- EXERCISE AIM -
Look through the data below and return each line where "green" appears.

— Begin MATERIAL —

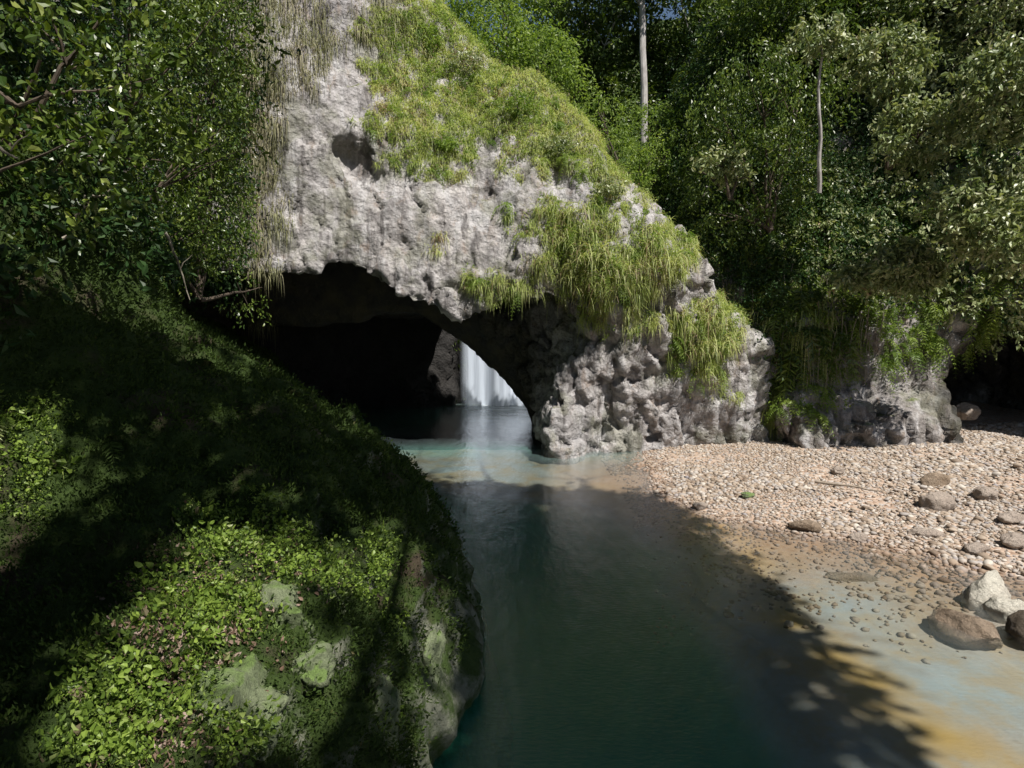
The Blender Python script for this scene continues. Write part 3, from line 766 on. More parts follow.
# ------------------------------------------------------------------ cliff vegetation on the arch
def pmask(L, up=None, front=True, thr_bare=True, thr=.25, nz=.9, seed=5):
    def f(c, nn):
        px, py = proj(c); px = px + 24 * fbm(c / 1.3, 2, 88); py = py + 24 * fbm(c / 1.3, 2, 89); r = blob(px, py, L) - (blob(px, py, BARE) if thr_bare else 0)
        r = r * (1 + 1.9 * nz * fbm(c / 1.0, 3, seed)) 
        r = sstep(thr, thr + .35, r)
        if front: r = r * (nn[:, 1] < .45)
        return r
    return f
def grow(name, V_, Q_, N_, L, clumps, per, length, width, mat, label, cat, droop=(.5, 1.0), outw=.7, seed=0, thr=.2, spread=.18, frac=0., kind='stuff', grp=None):
    rg = np.random.default_rng(seed + 1000)
    P, Nn = sample(V_, Q_, N_, clumps, pmask(L, thr=thr, seed=seed + 5), rg)
    P = np.repeat(P, per, 0); Nn = np.repeat(Nn, per, 0); n = len(P)
    P = P + rg.normal(size=(n, 3)) * spread * np.array([1, .5, 1]) * .5
    D = Nn * outw + np.array([0, 0, .75]) + rdir(n, rg) * .6
    cl = np.clip(.5 * np.repeat(rg.random(clumps), per) + .25 * rg.random(n) + .12 + .55 * fbm(P / .9, 3, seed + 70), 0, 1)
    L_ = length * rg.uniform(.5, 1.3, n) * np.repeat(rg.uniform(.6, 1.3, clumps), per)
    prt = blades(P, D, L_, width * rg.uniform(.7, 1.3, n), rg.uniform(*droop, n), 4, rg, cl)
    o = veg(name, prt, M[mat]); tag(o, label, cat, grp, kind); return o
grow('cliff_grass', AV, AQ, AN, [g for g in GR if g[1] < 215 and g[0] > 380], 8500, 14, .38, .028, 'grass', 'short sunlit yellow green grass covering the upper slope of the arch', 'grass', seed=1)
grow('hanging_grass', AV, AQ, AN, [g for g in GR if g[1] >= 215], 3200, 13, .46, .03, 'grass', 'longer grass hanging over the lip of the arch and down the buttress', 'grass', droop=(.4, 1.5), seed=2)
grow('dry_grass', AV, AQ, AN, [(255, 130, 26, 170, 1), (290, 30, 70, 60, 1), (370, 20, 60, 40, .8), (330, 40, 30, 30, .9)], 1500, 10, .55, .028, 'drygrass', 'greyish dry grass hanging on the left shoulder of the arch', 'grass', droop=(.6, 1.9), seed=3, spread=.35)

GR1 = [g for g in GR if g[0] > 380]
def shrublets(name, V_, Q_, L, n, per, spread, size, mat, label, seed, hang=.3, out=.15, kind='foliage', thr=.25, wid=.5):
    rg = np.random.default_rng(seed); P, Nn = sample(V_, Q_, None, n, pmask(L, thr=thr, seed=seed), rg)
    o = veg(name, sprays(P + Nn * rg.uniform(0, out, (n, 1)), per, spread, size, rg, hang, wid, True, Nn + np.array([0, 0, .3])), M[mat]); tag(o, label, kind, kind='stuff')
shrublets('cliff_creeper', AV, AQ, GR1, 2200, 10, .35, .10, 'bush', 'small leaved creeper growing through the grass on the arch', 61)
shrublets('cliff_dead_stems', AV, AQ, GR1, 700, 9, .4, .10, 'litter', 'brown dead stems and leaves among the grass on the arch', 62, .5, wid=.25)
def fernstuff(name, V_, Q_, L, n, per, length, mat, label, seed, droop=.9, thr=.3):
    rg = np.random.default_rng(seed); P, Nn = sample(V_, Q_, None, n, pmask(L, thr=thr, seed=seed), rg)
    P = np.repeat(P, per, 0); Nn = np.repeat(Nn, per, 0); k = len(P)
    cl = np.repeat(rg.random(n), per) * .7 + rg.random(k) * .3
    o = veg(name, fronds(P, Nn * .6 + rdir(k, rg) * .9 + np.array([0, 0, .3]), length * rg.uniform(.5, 1.25, k), 11, .2, droop, rg, cl), M[mat]); tag(o, label, 'fern', kind='stuff')
fernstuff('cliff_fern', AV, AQ, [g for g in GR if g[0] > 400], 420, 6, .75, 'bush', 'drooping ferns scattered through the grass on the arch', 63)
rg = np.random.default_rng(64); P, Nn = sample(AV, AQ, None, 6500, lambda c, nn: (proj(c)[0] < 245 + 18 * fbm(c / 1.2, 2, 3)) * (nn[:, 1] < .5) * (c[:, 2] > 6.5), rg)
tag(veg('shoulder_creeper', sprays(P + Nn * rg.uniform(0, .6, (6500, 1)), 12, .7, .19, rg, .7, .5, True, Nn), M['leafdark']), 'dark creeper covering the left shoulder of the arch', 'foliage', kind='stuff')

for i, (px, py, s_, lab) in enumerate([(470, 70, 1.0, 'low leafy shrub on the upper slope of the arch'), (515, 105, .9, 'round leafy shrub in the middle of the grassy slope'), (555, 150, .8, 'leafy shrub near the right skyline of the grassy slope'),
        (430, 45, .9, 'leafy shrub at the top left of the grassy slope'), (610, 190, .7, 'small leafy shrub low on the skyline beside the saddle'), (445, 150, .6, 'small shrub at the lower edge of the grass beside the bare rock')]):
    x_, y_ = proj(AV); j = np.argsort(np.hypot(x_ - px, y_ - py))[:60]; q = AV[j[np.argmin(AV[j, 1])]]
    rg = np.random.default_rng(80 + i); root = empty('slope_shrub', q); P_, d_ = cloud(90, q + np.array([0, -.1, .35 * s_]), (.75 * s_, .6 * s_, .5 * s_), rg, .4)
    veg('foliage', sprays(P_, 8, .3, .13, rg, .2, .5, True), M['bush' if i % 2 else 'leafpale'], root, q)
    veg('stem', [tube(curve_pts(q - np.array([0, 0, .1]), q + np.append(rg.normal(size=2) * .3, .5), 6, 0, .1, rg), np.linspace(.03, .01, 6), 5) for _ in range(3)], M['twig'], root, q)
    tag(root, lab, 'shrub')
# tussocks you could lift off: individual plants
def tussock_mesh(n, L, wd, mat, seed, droop=(.3, 1.2)):
    rg = np.random.default_rng(seed)
    P = rg.normal(size=(n, 3)) * np.array([.22, .12, .1]); P = P * 1.5; D = np.stack([rg.normal(size=n) * .9, -np.abs(rg.normal(size=n)) * .8, rg.uniform(-.3, 1.1, n)], 1)
    a = blades(P, D, L * rg.uniform(.5, 1.2, n), wd, rg.uniform(*droop, n), 5, rg)
    return mesh_np('tussock', a[0], a[1], M[mat], {'rnd': a[2]}, False)
tm = [tussock_mesh(170, .62, .028, 'grass', 40 + i) for i in range(3)]
def surf_at(px, py, V_, N_):
    x, y = proj(V_); d = np.hypot(x - px, y - py); i = np.argsort(d)[:60]
    i = i[N_[i, 1] < .3] if (N_[i, 1] < .3).any() else i
    j = i[np.argmin(V_[i, 1])]; return V_[j], N_[j]
TS = [(548, 205, 1.1, 'leaning over the bare patch'), (575, 205, 1.2, 'near the top'), (600, 225, 1.2, 'on the crest'), (560, 240, 1.2, 'in the middle'), (590, 255, 1.3, 'at the centre'), (618, 262, 1.1, 'on the right flank'),
      (600, 285, 1.2, 'hanging lowest'), (572, 280, 1.0, 'over the dark lip'), (535, 262, 1.0, 'on the left edge')]
for i, (px, py, s, w) in enumerate(TS):
    P_, N_ = surf_at(px, py, AV, AN); o = link('grass_tussock', tm[i % 3], None, P_); o.scale = (s,) * 3; o.rotation_euler = (0, 0, random.uniform(-.5, .5))
    tag(o, 'arching grass tussock on the bulge above the cave mouth, ' + w, 'grass tussock', 'tussocks on the bulge above the cave mouth')
for i, (px, py, s, lab) in enumerate([(650, 238, 1.2, 'rounded grass tussock capping the shoulder right of the bulge'), (672, 255, 1.2, 'grass tussock at the right end of the shoulder against dark foliage'), (655, 265, 1., 'smaller grass tussock below the shoulder of the buttress'),
        (712, 318, 1.3, 'bushy grass tussock halfway down the right side of the buttress'), (722, 342, 1.3, 'drooping broad grass tussock on the lower right of the buttress'), (700, 352, 1.1, 'hanging tussock over the grey buttress rock'),
        (500, 282, .8, 'small drooping tussock on the arch lip left of the big bulge'), (470, 285, .6, 'smallest tuft dangling from the arch lip'), (430, 130, 1., 'brownish tussock beside the rock face recess'), (460, 95, 1., 'tussock high on the left of the sunlit slope')]):
    P_, N_ = surf_at(px, py, AV, AN); o = link('grass_tussock', tm[i % 3], None, P_); o.scale = (s,) * 3; tag(o, lab, 'grass tussock')

# ------------------------------------------------------------------ foliage masses
# vines and shrubs on the right cliff
CL1 = [(960, 120, 120, 150, 1), (900, 220, 120, 75, 1), (985, 220, 90, 85, 1), (1000, 30, 90, 90, 1), (850, 270, 60, 30, .6), (930, 250, 60, 35, .6), (860, 60, 90, 80, 1)]
CL2 = [(740, 260, 70, 130, 1), (800, 190, 80, 105, 1), (760, 130, 90, 100, 1), (830, 80, 100, 100, 1), (745, 370, 35, 50, .7), (850, 220, 60, 60, .8)]
def vines(name, L, n, per, size, mat, label, seed, spread=.6, hang=.5, out=.5, thr=.2, V_=None, Q_=None, cheap=True, wid=.5):
    rg = np.random.default_rng(seed); V_ = CV if V_ is None else V_; Q_ = CQ if Q_ is None else Q_
    P, Nn = sample(V_, Q_, None, n, pmask(L, thr=thr, seed=seed), rg)
    P = P + Nn * rg.uniform(0, out, (n, 1)) ** 1.0
    o = veg(name, sprays(P, per, spread, size, rg, hang, wid, cheap, Nn), M[mat]); tag(o, label, 'foliage', kind='stuff'); return o
vines('cliff_underleaf', CL1, 4200, 10, .2, 'leafdark', 'dark leaves under the pale creeper on the right cliff', 204, .6, .5, .3)
vines('cliff_vines', CL1, 2600, 12, .23, 'leafpale', 'pale glossy creeper leaves covering the right cliff', 201, .7, .5, .8)
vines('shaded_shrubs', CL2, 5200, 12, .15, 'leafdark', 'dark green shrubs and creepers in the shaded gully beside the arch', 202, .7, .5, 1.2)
vines('low_creepers', [(830, 330, 60, 25, .8), (900, 330, 50, 25, .7), (810, 400, 40, 14, .5), (880, 300, 50, 35, .8)], 800, 10, .12, 'bush', 'bright green creepers on the grey cliff above the beach', 203, .4, .6, .3)
grow('gully_grass', CV, CQ, CN, [(740, 400, 40, 45, 1), (800, 330, 40, 60, .8), (770, 300, 50, 80, .8)], 900, 12, .9, .045, 'grass', 'long grass hanging in the gully between the buttress and the beach cliff', 'grass', droop=(1.2, 2.2), seed=8)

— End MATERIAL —

- ANSWER TO THE TASK -
grow('cliff_grass', AV, AQ, AN, [g for g in GR if g[1] < 215 and g[0] > 380], 8500, 14, .38, .028, 'grass', 'short sunlit yellow green grass covering the upper slope of the arch', 'grass', seed=1)
vines('shaded_shrubs', CL2, 5200, 12, .15, 'leafdark', 'dark green shrubs and creepers in the shaded gully beside the arch', 202, .7, .5, 1.2)
vines('low_creepers', [(830, 330, 60, 25, .8), (900, 330, 50, 25, .7), (810, 400, 40, 14, .5), (880, 300, 50, 35, .8)], 800, 10, .12, 'bush', 'bright green creepers on the grey cliff above the beach', 203, .4, .6, .3)